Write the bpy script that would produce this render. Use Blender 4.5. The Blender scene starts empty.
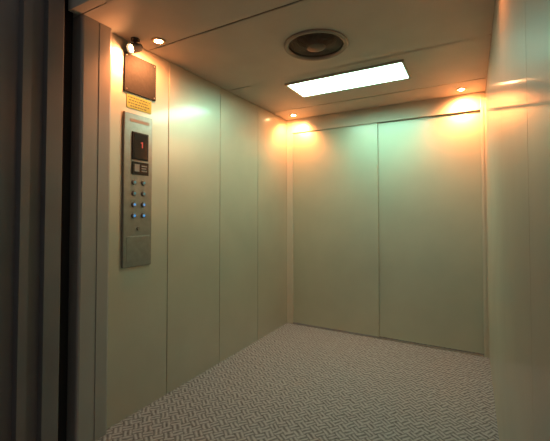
import bpy, bmesh, math
from mathutils import Vector, Matrix
C=bpy.context.scene.collection
bpy.context.scene.view_settings.view_transform='Standard'
# ------------------------------------------------------------ materials
def newmat(n):
    m=bpy.data.materials.new(n); m.use_nodes=True
    return m,m.node_tree.nodes,m.node_tree.links,m.node_tree.nodes['Principled BSDF']
def paint(n,col,rough=.3,metal=0,coat=0,crough=.1,noise=.06,nscale=6,bump=0,emi=None,estr=0,spec=.5):
    m,N,L,b=newmat(n)
    tc=N.new('ShaderNodeTexCoord'); nz=N.new('ShaderNodeTexNoise'); nz.inputs['Scale'].default_value=nscale; nz.inputs['Detail'].default_value=3
    L.new(tc.outputs['Object'],nz.inputs['Vector'])
    r=N.new('ShaderNodeValToRGB')
    r.color_ramp.elements[0].color=[max(0,c*(1-noise)) for c in col]+[1]
    r.color_ramp.elements[1].color=[min(1,c*(1+noise)) for c in col]+[1]
    r.color_ramp.elements[0].position=.3; r.color_ramp.elements[1].position=.7
    L.new(nz.outputs['Fac'],r.inputs['Fac']); L.new(r.outputs['Color'],b.inputs['Base Color'])
    b.inputs['Roughness'].default_value=rough; b.inputs['Metallic'].default_value=metal
    b.inputs['Coat Weight'].default_value=coat; b.inputs['Coat Roughness'].default_value=crough
    b.inputs['Specular IOR Level'].default_value=spec
    if bump:
        bp=N.new('ShaderNodeBump'); bp.inputs['Strength'].default_value=bump; bp.inputs['Distance'].default_value=.002
        L.new(nz.outputs['Fac'],bp.inputs['Height']); L.new(bp.outputs['Normal'],b.inputs['Normal'])
    if emi:
        b.inputs['Emission Color'].default_value=(*emi,1); b.inputs['Emission Strength'].default_value=estr
    return m
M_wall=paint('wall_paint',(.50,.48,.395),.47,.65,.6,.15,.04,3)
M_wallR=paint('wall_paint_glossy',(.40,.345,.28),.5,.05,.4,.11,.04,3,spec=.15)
M_door=paint('door_paint',(.48,.49,.385),.47,.65,.6,.18,.04,3)
M_jamb=paint('jamb_paint',(.50,.46,.37),.45,.3,.3,.2,.04,3)
M_ceil=paint('ceiling_paint',(.52,.485,.42),.6,0,0,.3,.05,4)
M_seam=paint('seam_dark',(.09,.08,.07),.7)
M_post=paint('post_paint',(.30,.285,.265),.4,.2,.3,.25,.05,4)
M_black=paint('black_gap',(.006,.006,.006),.6)
M_dark2=paint('dark_frame_light',(.16,.152,.148),.4,.2,.2,.2,.1,4)
M_steel=paint('brushed_steel',(.30,.29,.265),.33,.75,0,.1,.08,30)
M_plate=paint('dark_plate',(.026,.028,.028),.7,.2,0,.1,.12,60,.2,spec=.2)
M_screen=paint('screen_black',(.01,.008,.008),.15)
M_red=paint('red_led',(.4,.03,.02),.4,emi=(1,.08,.03),estr=.12)
M_blue=paint('button_light',(.06,.25,.5),.4,emi=(.08,.4,1),estr=.6)
M_dim=paint('button_light_dim',(.08,.25,.3),.4,emi=(.12,.6,.8),estr=.15)
M_btn=paint('button_metal',(.22,.22,.21),.35,.8)
M_label=paint('label_yellow',(.22,.30,.07),.6)
M_labelw=paint('label_white',(.22,.21,.19),.5)
M_ink=paint('label_ink',(.06,.08,.04),.6)
M_frame=paint('light_frame',(.4,.37,.3),.35,.4)
M_diff=paint('light_diffuser',(.9,.95,.9),.4,emi=(.48,1,.76),estr=25)
M_bulb=paint('halogen_bulb',(1,.7,.4),.4,emi=(1,.55,.25),estr=70)
M_rim=paint('fan_rim',(.26,.235,.20),.4,.4)
M_fand=paint('fan_dark',(.05,.04,.033),.5)
M_grille=paint('fan_grille',(.13,.095,.075),.4,.4)
M_chrome=paint('downlight_ring',(.45,.33,.2),.3,.8)
# floor: woven ribbed pattern
def floor_mat():
    m,N,L,b=newmat('patterned_floor')
    tc=N.new('ShaderNodeTexCoord')
    mp=N.new('ShaderNodeMapping'); mp.inputs['Rotation'].default_value=(0,0,math.radians(38)); L.new(tc.outputs['Object'],mp.inputs['Vector'])
    ck=N.new('ShaderNodeTexChecker'); ck.inputs['Scale'].default_value=20; L.new(mp.outputs[0],ck.inputs['Vector'])
    def wv(d):
        w=N.new('ShaderNodeTexWave'); w.bands_direction=d; w.inputs['Scale'].default_value=12.6; w.inputs['Distortion'].default_value=3
        w.inputs['Detail'].default_value=1; L.new(mp.outputs[0],w.inputs['Vector']); return w
    a=wv('X'); c=wv('Y')
    mx=N.new('ShaderNodeMix'); mx.data_type='FLOAT'
    L.new(ck.outputs['Fac'],mx.inputs[0]); L.new(a.outputs['Fac'],mx.inputs[2]); L.new(c.outputs['Fac'],mx.inputs[3])
    nz=N.new('ShaderNodeTexNoise'); nz.inputs['Scale'].default_value=45; L.new(tc.outputs['Object'],nz.inputs['Vector'])
    ad=N.new('ShaderNodeMath'); ad.operation='MULTIPLY_ADD'; ad.inputs[1].default_value=1.2; L.new(nz.outputs['Fac'],ad.inputs[0]); L.new(mx.outputs[0],ad.inputs[2])
    sc=N.new('ShaderNodeMath'); sc.operation='MULTIPLY'; sc.inputs[1].default_value=.62; L.new(ad.outputs[0],sc.inputs[0])
    r=N.new('ShaderNodeValToRGB'); r.color_ramp.elements[0].position=.22; r.color_ramp.elements[1].position=.95
    r.color_ramp.elements[0].color=(.050,.053,.060,1); r.color_ramp.elements[1].color=(.255,.272,.30,1)
    L.new(sc.outputs[0],r.inputs[0]); L.new(r.outputs[0],b.inputs['Base Color'])
    bp=N.new('ShaderNodeBump'); bp.inputs['Strength'].default_value=.7; bp.inputs['Distance'].default_value=.003
    L.new(mx.outputs[0],bp.inputs['Height']); L.new(bp.outputs[0],b.inputs['Normal'])
    b.inputs['Roughness'].default_value=.65; b.inputs['Specular IOR Level'].default_value=.25
    return m
M_floor=floor_mat()
# ------------------------------------------------------------ helpers
def finish(bm,name,mats,parent=None,bevel=0,smooth=False,kind=None,label=None,cat=None,group=None):
    bmesh.ops.recalc_face_normals(bm,faces=bm.faces)
    vs=[v.co for v in bm.verts]
    lo=Vector([min(v[i] for v in vs) for i in range(3)]); hi=Vector([max(v[i] for v in vs) for i in range(3)])
    c=(lo+hi)/2
    for v in bm.verts: v.co-=c
    me=bpy.data.meshes.new(name); bm.to_mesh(me); bm.free()
    ob=bpy.data.objects.new(name,me)
    for m in (mats if isinstance(mats,list) else [mats]): me.materials.append(m)
    C.objects.link(ob)
    if parent: ob.parent=parent; ob.location=c-parent_world(parent)
    else: ob.location=c
    if smooth:
        for p in me.polygons: p.use_smooth=True
    if bevel:
        b=ob.modifiers.new('bevel','BEVEL'); b.width=bevel; b.segments=2; b.limit_method='ANGLE'
    if kind: ob['kind']=kind
    if label: ob['label']=label
    if cat: ob['category']=cat
    if group: ob['group']=group
    return ob
def parent_world(p):
    v=Vector((0,0,0))
    while p: v+=p.location; p=p.parent
    return v
def addbox(bm,x0,x1,y0,y1,z0,z1,mi=0):
    n=[bm.verts.new((x,y,z)) for x in (x0,x1) for y in (y0,y1) for z in (z0,z1)]
    for f in ((0,1,3,2),(4,6,7,5),(0,4,5,1),(2,3,7,6),(0,2,6,4),(1,5,7,3)):
        bm.faces.new([n[i] for i in f]).material_index=mi
def boxes(name,lst,mats,**k):
    bm=bmesh.new()
    for b in lst: addbox(bm,*b)
    return finish(bm,name,mats,**k)
def prism(name,pts,z0,z1,mats,**k):
    bm=bmesh.new()
    a=[bm.verts.new((x,y,z0)) for x,y in pts]; b=[bm.verts.new((x,y,z1)) for x,y in pts]
    n=len(pts)
    for i in range(n): bm.faces.new((a[i],a[(i+1)%n],b[(i+1)%n],b[i]))
    bm.faces.new(a); bm.faces.new(b)
    return finish(bm,name,mats,**k)
def lathe(bm,prof,c,axis='Z',seg=48,mi=0,closed=False,rot=None):
    rings=[]
    for r,h in prof:
        ring=[]
        for i in range(seg):
            t=2*math.pi*i/seg
            if axis=='Z': p=Vector((r*math.cos(t),r*math.sin(t),h))
            else: p=Vector((h,r*math.cos(t),r*math.sin(t)))
            if rot: p=rot@p
            ring.append(bm.verts.new(Vector(c)+p))
        rings.append(ring)
    P=list(zip(rings,rings[1:]))
    if closed: P.append((rings[-1],rings[0]))
    for a,b in P:
        for i in range(seg): bm.faces.new((a[i],a[(i+1)%seg],b[(i+1)%seg],b[i])).material_index=mi
    if not closed:
        for r in (rings[0],rings[-1]):
            if (r[0].co-r[seg//2].co).length>1e-3: bm.faces.new(r).material_index=mi
def lathe_ob(name,prof,c,mats,axis='Z',seg=48,closed=False,rot=None,**k):
    bm=bmesh.new(); lathe(bm,prof,c,axis,seg,0,closed,rot); return finish(bm,name,mats,**k)
def empty(name,loc,label,cat,group=None):
    e=bpy.data.objects.new(name,None); e.location=loc; e.empty_display_size=.1; C.objects.link(e)
    e['label']=label; e['category']=cat
    if group: e['group']=group
    return e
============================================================
Your task: Only a number is expected here: the count of lines in the listing that hold the string "scene".

Expected output: 3